SOURCE MATERIAL
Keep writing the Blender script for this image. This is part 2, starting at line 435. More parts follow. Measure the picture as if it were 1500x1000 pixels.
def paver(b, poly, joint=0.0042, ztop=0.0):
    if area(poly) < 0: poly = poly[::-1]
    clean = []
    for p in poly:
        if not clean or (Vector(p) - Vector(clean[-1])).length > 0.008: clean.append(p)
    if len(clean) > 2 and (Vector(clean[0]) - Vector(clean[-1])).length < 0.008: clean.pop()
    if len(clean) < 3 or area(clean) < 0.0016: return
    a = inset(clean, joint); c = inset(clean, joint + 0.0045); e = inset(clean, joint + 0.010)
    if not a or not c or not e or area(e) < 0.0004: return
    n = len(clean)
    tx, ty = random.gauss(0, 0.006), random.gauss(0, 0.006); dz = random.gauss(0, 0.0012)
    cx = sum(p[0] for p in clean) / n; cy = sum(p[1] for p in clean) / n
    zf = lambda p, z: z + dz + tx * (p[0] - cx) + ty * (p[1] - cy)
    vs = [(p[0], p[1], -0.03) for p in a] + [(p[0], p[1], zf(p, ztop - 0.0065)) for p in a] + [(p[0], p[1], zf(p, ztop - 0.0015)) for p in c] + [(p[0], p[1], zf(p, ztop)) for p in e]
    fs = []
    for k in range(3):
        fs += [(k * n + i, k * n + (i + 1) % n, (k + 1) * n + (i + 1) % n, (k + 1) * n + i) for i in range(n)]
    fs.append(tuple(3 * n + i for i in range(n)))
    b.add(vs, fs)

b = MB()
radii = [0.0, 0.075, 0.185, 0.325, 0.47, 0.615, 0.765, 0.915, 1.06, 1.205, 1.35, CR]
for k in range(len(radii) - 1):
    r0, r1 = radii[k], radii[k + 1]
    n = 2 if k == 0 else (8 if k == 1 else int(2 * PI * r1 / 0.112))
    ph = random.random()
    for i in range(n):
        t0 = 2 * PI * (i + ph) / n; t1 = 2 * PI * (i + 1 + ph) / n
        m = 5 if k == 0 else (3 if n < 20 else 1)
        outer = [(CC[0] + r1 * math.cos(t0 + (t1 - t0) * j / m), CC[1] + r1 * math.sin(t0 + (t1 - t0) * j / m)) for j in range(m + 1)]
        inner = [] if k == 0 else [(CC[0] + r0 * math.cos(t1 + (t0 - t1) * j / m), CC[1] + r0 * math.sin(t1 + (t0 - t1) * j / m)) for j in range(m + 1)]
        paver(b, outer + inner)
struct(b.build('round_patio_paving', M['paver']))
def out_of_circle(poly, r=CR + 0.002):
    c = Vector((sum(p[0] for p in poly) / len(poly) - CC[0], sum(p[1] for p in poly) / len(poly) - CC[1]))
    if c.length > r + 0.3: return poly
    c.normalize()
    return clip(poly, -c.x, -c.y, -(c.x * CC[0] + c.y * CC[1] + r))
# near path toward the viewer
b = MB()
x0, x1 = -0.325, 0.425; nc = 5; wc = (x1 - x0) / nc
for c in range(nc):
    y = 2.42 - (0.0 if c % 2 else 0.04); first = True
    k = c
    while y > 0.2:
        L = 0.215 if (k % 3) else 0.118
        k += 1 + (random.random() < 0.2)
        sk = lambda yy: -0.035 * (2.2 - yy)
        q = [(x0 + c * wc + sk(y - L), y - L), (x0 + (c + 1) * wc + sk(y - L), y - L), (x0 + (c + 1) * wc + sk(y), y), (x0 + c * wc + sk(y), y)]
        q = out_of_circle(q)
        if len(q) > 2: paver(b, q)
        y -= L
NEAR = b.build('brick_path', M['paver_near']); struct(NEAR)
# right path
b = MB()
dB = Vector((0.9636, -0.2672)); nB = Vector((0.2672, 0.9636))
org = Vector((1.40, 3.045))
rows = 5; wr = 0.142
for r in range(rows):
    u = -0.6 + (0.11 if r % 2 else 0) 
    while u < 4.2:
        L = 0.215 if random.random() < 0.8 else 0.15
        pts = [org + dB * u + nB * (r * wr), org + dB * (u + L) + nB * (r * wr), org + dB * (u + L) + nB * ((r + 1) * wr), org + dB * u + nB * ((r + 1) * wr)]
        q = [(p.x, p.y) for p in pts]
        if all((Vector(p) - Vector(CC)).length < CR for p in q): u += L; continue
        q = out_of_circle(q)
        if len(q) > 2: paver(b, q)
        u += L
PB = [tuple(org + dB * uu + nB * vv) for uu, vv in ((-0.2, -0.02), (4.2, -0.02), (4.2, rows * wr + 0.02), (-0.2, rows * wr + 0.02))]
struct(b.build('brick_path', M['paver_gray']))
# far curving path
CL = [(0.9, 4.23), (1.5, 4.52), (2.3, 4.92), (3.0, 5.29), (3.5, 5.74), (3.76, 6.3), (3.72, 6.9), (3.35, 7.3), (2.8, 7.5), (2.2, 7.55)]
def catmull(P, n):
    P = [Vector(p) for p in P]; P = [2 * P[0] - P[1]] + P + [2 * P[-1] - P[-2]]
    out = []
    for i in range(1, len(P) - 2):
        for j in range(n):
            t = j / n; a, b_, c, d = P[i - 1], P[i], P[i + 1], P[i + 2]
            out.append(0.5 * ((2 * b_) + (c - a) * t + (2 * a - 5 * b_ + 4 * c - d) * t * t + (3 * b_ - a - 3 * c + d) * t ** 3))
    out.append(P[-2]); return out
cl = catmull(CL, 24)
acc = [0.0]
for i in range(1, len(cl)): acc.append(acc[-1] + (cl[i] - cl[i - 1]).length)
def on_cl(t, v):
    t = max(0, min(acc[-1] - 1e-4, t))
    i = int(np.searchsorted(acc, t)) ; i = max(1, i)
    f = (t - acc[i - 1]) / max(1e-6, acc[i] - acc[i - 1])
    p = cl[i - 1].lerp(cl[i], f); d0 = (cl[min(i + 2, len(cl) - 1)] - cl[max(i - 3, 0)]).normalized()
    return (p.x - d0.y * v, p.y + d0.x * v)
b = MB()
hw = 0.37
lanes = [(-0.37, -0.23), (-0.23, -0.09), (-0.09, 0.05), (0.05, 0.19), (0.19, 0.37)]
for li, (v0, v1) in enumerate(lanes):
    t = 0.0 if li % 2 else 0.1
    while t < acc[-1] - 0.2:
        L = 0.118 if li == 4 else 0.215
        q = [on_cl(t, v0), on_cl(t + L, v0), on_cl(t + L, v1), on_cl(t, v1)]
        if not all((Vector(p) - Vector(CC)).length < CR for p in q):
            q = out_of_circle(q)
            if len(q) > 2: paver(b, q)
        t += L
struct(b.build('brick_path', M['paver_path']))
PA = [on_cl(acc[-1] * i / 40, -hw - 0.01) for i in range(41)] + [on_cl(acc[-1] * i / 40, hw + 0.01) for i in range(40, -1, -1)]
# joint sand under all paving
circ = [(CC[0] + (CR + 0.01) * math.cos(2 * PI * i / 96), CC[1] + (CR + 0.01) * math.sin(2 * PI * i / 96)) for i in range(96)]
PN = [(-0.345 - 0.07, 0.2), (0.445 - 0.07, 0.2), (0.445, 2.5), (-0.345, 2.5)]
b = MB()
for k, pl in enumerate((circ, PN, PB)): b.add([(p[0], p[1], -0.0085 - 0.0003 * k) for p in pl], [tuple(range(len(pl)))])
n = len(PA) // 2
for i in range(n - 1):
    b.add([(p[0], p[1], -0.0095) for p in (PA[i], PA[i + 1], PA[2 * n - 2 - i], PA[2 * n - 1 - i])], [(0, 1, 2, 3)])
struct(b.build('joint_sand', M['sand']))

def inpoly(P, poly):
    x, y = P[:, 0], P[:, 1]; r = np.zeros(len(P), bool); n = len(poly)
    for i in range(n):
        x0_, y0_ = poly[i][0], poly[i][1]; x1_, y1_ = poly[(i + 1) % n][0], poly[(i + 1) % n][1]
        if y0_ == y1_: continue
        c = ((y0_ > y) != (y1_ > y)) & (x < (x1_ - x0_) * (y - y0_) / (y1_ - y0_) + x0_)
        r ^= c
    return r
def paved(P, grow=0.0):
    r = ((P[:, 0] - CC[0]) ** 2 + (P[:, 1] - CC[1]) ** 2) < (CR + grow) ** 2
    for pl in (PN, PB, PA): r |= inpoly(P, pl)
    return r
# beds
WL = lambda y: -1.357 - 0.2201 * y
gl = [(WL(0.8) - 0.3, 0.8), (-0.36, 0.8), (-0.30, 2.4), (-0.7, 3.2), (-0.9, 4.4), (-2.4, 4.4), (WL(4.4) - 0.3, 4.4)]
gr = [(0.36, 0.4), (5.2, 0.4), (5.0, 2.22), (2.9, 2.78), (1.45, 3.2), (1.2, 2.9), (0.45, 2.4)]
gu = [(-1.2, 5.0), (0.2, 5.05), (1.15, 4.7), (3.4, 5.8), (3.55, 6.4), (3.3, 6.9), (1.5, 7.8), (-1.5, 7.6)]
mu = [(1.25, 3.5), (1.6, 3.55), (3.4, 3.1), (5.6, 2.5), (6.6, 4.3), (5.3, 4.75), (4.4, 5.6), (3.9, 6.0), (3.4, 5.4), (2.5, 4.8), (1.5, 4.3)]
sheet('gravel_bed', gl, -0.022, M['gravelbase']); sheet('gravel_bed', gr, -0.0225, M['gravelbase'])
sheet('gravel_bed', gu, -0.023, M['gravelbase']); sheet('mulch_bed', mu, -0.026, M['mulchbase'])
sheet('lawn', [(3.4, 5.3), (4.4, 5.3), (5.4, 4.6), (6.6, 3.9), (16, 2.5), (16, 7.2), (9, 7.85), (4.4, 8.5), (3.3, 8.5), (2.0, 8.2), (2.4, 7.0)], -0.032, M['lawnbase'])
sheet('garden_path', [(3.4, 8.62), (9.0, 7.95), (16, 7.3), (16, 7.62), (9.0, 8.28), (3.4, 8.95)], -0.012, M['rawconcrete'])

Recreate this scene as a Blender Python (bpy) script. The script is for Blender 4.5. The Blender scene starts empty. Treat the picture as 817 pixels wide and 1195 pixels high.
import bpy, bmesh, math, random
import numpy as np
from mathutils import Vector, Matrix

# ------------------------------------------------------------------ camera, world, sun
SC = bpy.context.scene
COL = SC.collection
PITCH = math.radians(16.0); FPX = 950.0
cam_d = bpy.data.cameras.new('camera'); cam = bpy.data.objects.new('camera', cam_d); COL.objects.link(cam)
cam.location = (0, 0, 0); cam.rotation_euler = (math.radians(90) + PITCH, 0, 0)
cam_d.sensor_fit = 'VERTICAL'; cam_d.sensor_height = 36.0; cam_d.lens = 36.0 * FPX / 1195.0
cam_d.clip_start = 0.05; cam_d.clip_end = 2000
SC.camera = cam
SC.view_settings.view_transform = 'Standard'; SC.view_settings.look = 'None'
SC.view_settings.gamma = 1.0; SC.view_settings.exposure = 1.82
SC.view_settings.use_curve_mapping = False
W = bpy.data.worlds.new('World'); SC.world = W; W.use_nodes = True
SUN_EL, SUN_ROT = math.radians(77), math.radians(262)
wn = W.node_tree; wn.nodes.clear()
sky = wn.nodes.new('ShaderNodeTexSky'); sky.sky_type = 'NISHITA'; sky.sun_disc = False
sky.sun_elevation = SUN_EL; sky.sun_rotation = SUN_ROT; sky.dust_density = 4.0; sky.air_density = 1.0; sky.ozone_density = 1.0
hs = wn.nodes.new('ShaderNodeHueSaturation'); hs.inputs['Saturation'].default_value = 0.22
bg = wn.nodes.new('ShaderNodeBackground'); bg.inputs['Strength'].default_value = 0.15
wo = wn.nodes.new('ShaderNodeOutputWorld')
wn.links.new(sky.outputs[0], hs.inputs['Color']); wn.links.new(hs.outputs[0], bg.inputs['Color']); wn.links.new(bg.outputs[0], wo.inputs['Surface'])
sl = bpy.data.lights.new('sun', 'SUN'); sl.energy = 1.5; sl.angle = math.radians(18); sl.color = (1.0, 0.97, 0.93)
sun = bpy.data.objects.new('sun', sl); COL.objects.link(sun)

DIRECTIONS
Keep both end lines and retype everything in the records above from the line containing "Recreate this scene" through the line containing "from mathutils import Vector, Matrix", exactly, with nothing else.

THE RESULT
Recreate this scene as a Blender Python (bpy) script. The script is for Blender 4.5. The Blender scene starts empty. Treat the picture as 817 pixels wide and 1195 pixels high.
import bpy, bmesh, math, random
import numpy as np
from mathutils import Vector, Matrix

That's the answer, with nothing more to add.